Pour justifier son retard à déposer une requête dans le cadre d’une affaire personnelle, un juge du Tribunal administratif du travail a décidé d’invoquer son « ignorance de la loi ».
Tribunal administratif du travail. Source: Radio-Canada
Tribunal administratif du travail. Source: Radio-Canada
« La situation mise en avant par le travailleur concernant son « impossibilité » de déposer une demande de révision avant juin 2022 démontre son manque de vigilance. Cela correspond aussi à invoquer, dans une certaine mesure, son ignorance de la loi, qui ne saurait constituer un motif raisonnable », a déclaré la juge administrative Ann Quigley dans une décision rendue le 14 septembre dernier.

Pour comprendre cette affaire, il faut remonter le temps. Juge administratif au TAT, Simon Lemire est décideur en matière d’accidents du travail et de lésions professionnelles depuis plus de 30 ans.

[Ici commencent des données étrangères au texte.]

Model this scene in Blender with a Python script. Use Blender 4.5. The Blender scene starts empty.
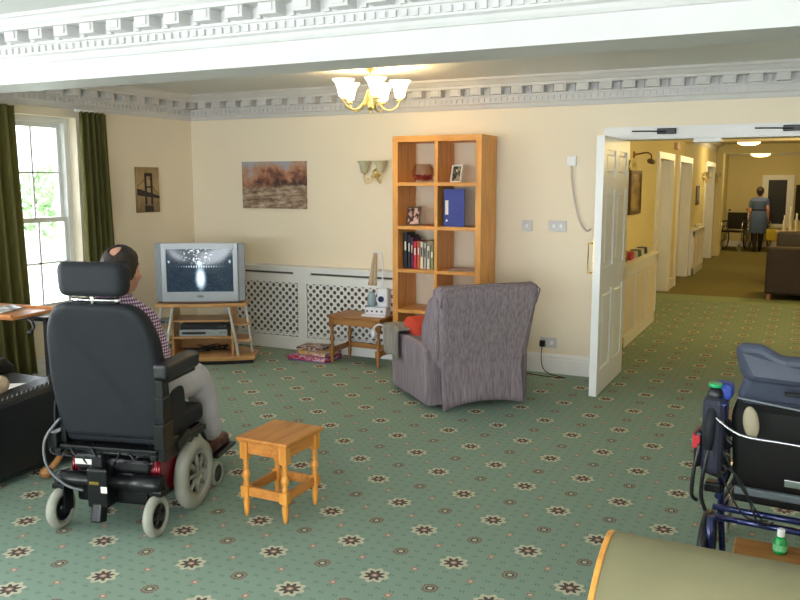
import bpy, bmesh, math, random
from mathutils import Vector, Matrix, Euler
random.seed(7)
PI = math.pi
S = bpy.context.scene
COL = S.collection
V = Vector

# ---------------------------------------------------------------- colour + materials
def lin(c):
    r = []
    for v in c[:3]:
        v = v / 255.0
        r.append(v / 12.92 if v <= .04045 else ((v + .055) / 1.055) ** 2.4)
    return (r[0], r[1], r[2], 1.0)

class NT:
    """small node helper"""
    def __init__(s, m):
        s.m = m; m.use_nodes = True; s.t = m.node_tree; s.b = s.t.nodes['Principled BSDF']
    def n(s, ty, **k):
        x = s.t.nodes.new(ty)
        for a, b in k.items(): setattr(x, a, b)
        return x
    def l(s, a, b): s.t.links.new(a, b)
    def put(s, sock, v):
        if hasattr(v, 'is_output'): s.l(v, sock)
        elif v is not None: sock.default_value = v
    def m_(s, op, a, b=None, c=None, clamp=False):
        x = s.n('ShaderNodeMath', operation=op); x.use_clamp = clamp
        s.put(x.inputs[0], a)
        if b is not None: s.put(x.inputs[1], b)
        if c is not None: s.put(x.inputs[2], c)
        return x.outputs[0]
    def mix(s, f, a, b):
        x = s.n('ShaderNodeMix', data_type='RGBA')
        s.put(x.inputs[0], f); s.put(x.inputs[6], a); s.put(x.inputs[7], b)
        return x.outputs[2]
    def noise(s, vec, scale, detail=3, rough=.5):
        x = s.n('ShaderNodeTexNoise'); x.inputs['Scale'].default_value = scale
        x.inputs['Detail'].default_value = detail; x.inputs['Roughness'].default_value = rough
        if vec is not None: s.l(vec, x.inputs['Vector'])
        return x.outputs[0]
    def mapping(s, vec, scale=(1, 1, 1), rot=(0, 0, 0)):
        x = s.n('ShaderNodeMapping'); x.inputs['Scale'].default_value = scale
        x.inputs['Rotation'].default_value = rot; s.l(vec, x.inputs['Vector']); return x.outputs[0]
    def ramp(s, f, stops):
        x = s.n('ShaderNodeValToRGB'); e = x.color_ramp.elements
        while len(e) < len(stops): e.new(.5)
        for i, (p, c) in enumerate(stops): e[i].position = p; e[i].color = c
        s.put(x.inputs[0], f); return x.outputs[0]
    def bump(s, h, st=.2, d=.01):
        x = s.n('ShaderNodeBump'); x.inputs['Strength'].default_value = st; x.inputs['Distance'].default_value = d
        s.l(h, x.inputs['Height']); s.l(x.outputs[0], s.b.inputs['Normal'])
    def coord(s, k='Object'): return s.n('ShaderNodeTexCoord').outputs[k]

def base(name, rgb, rough=.5, metal=0, spec=.5, coat=0):
    m = bpy.data.materials.new(name); t = NT(m)
    t.b.inputs['Base Color'].default_value = lin(rgb); t.b.inputs['Roughness'].default_value = rough
    t.b.inputs['Metallic'].default_value = metal; t.b.inputs['Specular IOR Level'].default_value = spec
    t.b.inputs['Coat Weight'].default_value = coat
    return m, t

def plain(name, rgb, rough=.5, metal=0, var=.06, scale=9, bump=0, bs=60, spec=.5, coat=0):
    m, t = base(name, rgb, rough, metal, spec, coat)
    co = t.coord()
    n = t.noise(co, scale)
    c = lin(rgb); d = tuple(x * (1 - var) for x in c[:3]) + (1,); e = tuple(min(1, x * (1 + var)) for x in c[:3]) + (1,)
    t.l(t.ramp(n, [(.35, d), (.65, e)]), t.b.inputs['Base Color'])
    if bump: t.bump(t.noise(co, bs), bump, .004)
    return m

def wood(name, a, b, axis=2, rough=.4, scale=7):
    m, t = base(name, a, rough); co = t.coord()
    sc = [scale, scale, scale]; sc[axis] = scale * .12
    mp = t.mapping(co, tuple(sc))
    n = t.noise(mp, 3.2, 5, .6)
    t.l(t.ramp(n, [(.32, lin(b)), (.52, lin(a)), (.7, lin(tuple(min(255, x * 1.07) for x in a)))]), t.b.inputs['Base Color'])
    return m

def emit(name, rgb, st):
    m, t = base(name, rgb); t.b.inputs['Emission Color'].default_value = lin(rgb)
    t.b.inputs['Emission Strength'].default_value = st; return m

M = {}
M['beam'] = plain('beam_paint', (214, 213, 212), .5, var=.015)
M['white_paint'] = plain('white_paint', (236, 234, 232), .35, var=.015)
M['white_frame'] = plain('white_frame', (240, 240, 238), .35, var=.015)
M['cornice'] = plain('cornice_plaster', (216, 214, 214), .6, var=.02)
M['pine'] = wood('golden_pine', (222, 152, 66), (196, 120, 44))
M['pine_h'] = wood('golden_pine_boards', (204, 134, 62), (178, 106, 42), axis=1)
M['beech'] = wood('orange_beech', (222, 158, 76), (202, 136, 58))
M['beech_h'] = wood('orange_beech_shelf', (218, 154, 74), (198, 134, 56), axis=0)
M['oak'] = wood('brown_oak', (168, 116, 62), (136, 86, 42), axis=0)
M['oak_v'] = wood('brown_oak_turned', (164, 112, 60), (130, 82, 40))
M['tvwood'] = wood('stand_veneer', (206, 156, 100), (186, 134, 80), axis=0, rough=.3)
M['traywood'] = wood('tray_veneer', (190, 122, 66), (160, 96, 48), axis=1, rough=.3)
M['brass'] = plain('brass', (206, 170, 92), .25, 1, var=.03)
M['gold'] = plain('pale_gold', (232, 206, 140), .28, .9, var=.03)
M['chrome'] = plain('chrome', (205, 205, 210), .18, 1, var=.02)
M['silver'] = plain('silver_plastic', (168, 172, 178), .4, .25, var=.02)
M['silver_d'] = plain('grey_plastic', (128, 132, 138), .4, .2, var=.02)
M['blackp'] = plain('black_plastic', (26, 27, 30), .35, var=.1)
M['blackm'] = plain('black_metal', (20, 21, 23), .3, .2, var=.1)
M['charcoal'] = plain('charcoal_vinyl', (30, 33, 38), .62, spec=.3, var=.06, scale=14, bump=.15, bs=400)
M['leather'] = plain('black_leather', (24, 25, 28), .32, var=.15, scale=20, bump=.25, bs=180)
M['tyre'] = plain('grey_tyre', (158, 158, 146), .75, var=.06, bump=.1)
M['hubgrey'] = plain('hub_grey', (150, 148, 138), .45, .3)
M['red_met'] = plain('metallic_red', (132, 22, 40), .25, .5, var=.08, coat=.5)
M['skin'] = plain('skin', (205, 148, 124), .55, var=.06, scale=25)
M['hair'] = plain('dark_brown_hair', (44, 32, 27), .6, var=.25, scale=60, bump=.5, bs=160)
M['trousers'] = plain('pale_grey_trousers', (190, 186, 192), .85, var=.05, scale=12, bump=.2, bs=25)
M['shoe'] = plain('brown_leather_shoe', (84, 44, 36), .4, var=.12)
M['frame_gilt'] = plain('thin_brown_frame', (92, 66, 40), .5)
M['curtain_l'] = None
M['cable'] = plain('cable', (228, 228, 224), .5)
M['olive'] = plain('olive_vinyl', (132, 126, 94), .45, var=.05, scale=6, bump=.08, bs=260)
M['navy'] = plain('navy_fabric', (34, 38, 54), .7, var=.08, scale=30, bump=.2, bs=300)
M['slate'] = plain('slate_blue_vinyl', (62, 68, 84), .5, var=.06, scale=12)
M['bluetube'] = plain('blue_enamel_tube', (36, 44, 96), .22, .5, var=.05, coat=.6)
M['redtrim'] = plain('red_webbing', (190, 30, 44), .6)
M['paper'] = plain('paper', (232, 228, 218), .8, var=.04)
M['cream_cloth'] = plain('cream_cloth', (196, 172, 142), .9, var=.06, bump=.2, bs=80)
M['darksofa'] = plain('dark_brown_sofa', (58, 46, 38), .7, var=.08)
M['redcush'] = plain('red_cushion_fabric', (202, 66, 42), .85, var=.08, bump=.3, bs=90)
M['dark'] = plain('dark_void', (30, 29, 27), .9)
M['black'] = plain('near_black', (14, 14, 15), .5)
M['plant'] = plain('dark_leaf', (34, 62, 34), .5, var=.3)
M['amber'] = plain('yellow_bag', (196, 176, 40), .6)
M['bluedress'] = plain('blue_uniform', (84, 104, 150), .85, var=.06)
M['tights'] = plain('dark_tights', (40, 30, 34), .8)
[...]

Mais c’est en tant que simple citoyen qu’il s’est retrouvé devant sa propre cour en 2021. Plombier de 1967 à 1990, celui-ci a développé une surdité d’origine professionnelle, reconnue en 2012. Il réclame donc aujourd'hui son droit à des aides techniques.

Seulement voilà, le 7 avril dernier, le juge administratif Jean M. Poirier a considéré que Simon Lemire n’avait pas abordé cette affaire comme n’importe quel justiciable. En effet, ce dernier n’a pas hésité à utiliser des outils de gestion internes pour découvrir à l’avance l’identité du juge assigné à son dossier. Il a également écrit un courriel directement au juge Poirier, sans passer par le greffe.

Par la suite, Simon Lemire a réclamé la récusation du juge en charge de son dossier mettant en doute l’impartialité de ce dernier à rendre une décision au regard de ses contestations. Si pour le juge Poirier il s’agissait là d’une « forme d’intimidation », celui-ci a finalement accepté de se récuser.

Mais là encore, cette situation n’a pas plu au principal concerné. Celui-ci a déposé deux mois plus tard une requête en révision ou en rétractation contre la décision qu’il qualifie d’« illégale ». Simon Lemire assure que cette décision lui a fait subir un préjudice.

Comme l’a rappelé la juge administrative Ann Quigley, le délai « raisonnable » pour déposer une telle demande est de 30 jours. De son côté, Simon Lemire affirme que le directeur des services juridiques du Tribunal lui avait donné une mauvaise information en avril 2022.

Il n’aurait alors finalement changé d’avis qu’après avoir reçu un mail du président du TAT envoyé à tous les magistrats pour clarifier les règles de récusation. Des justifications qui ne passent clairement pas…

« Le Tribunal ne peut que présumer que le travailleur, de par sa formation juridique et sa longue expérience en tant que juge administratif au sein du Tribunal chargé de statuer sur ce recours, avait ou aurait dû avoir connaissance de ses droits et de la manière de les exercer », a ainsi conclu le juge Quigley. La demande a ainsi été déclarée irrecevable.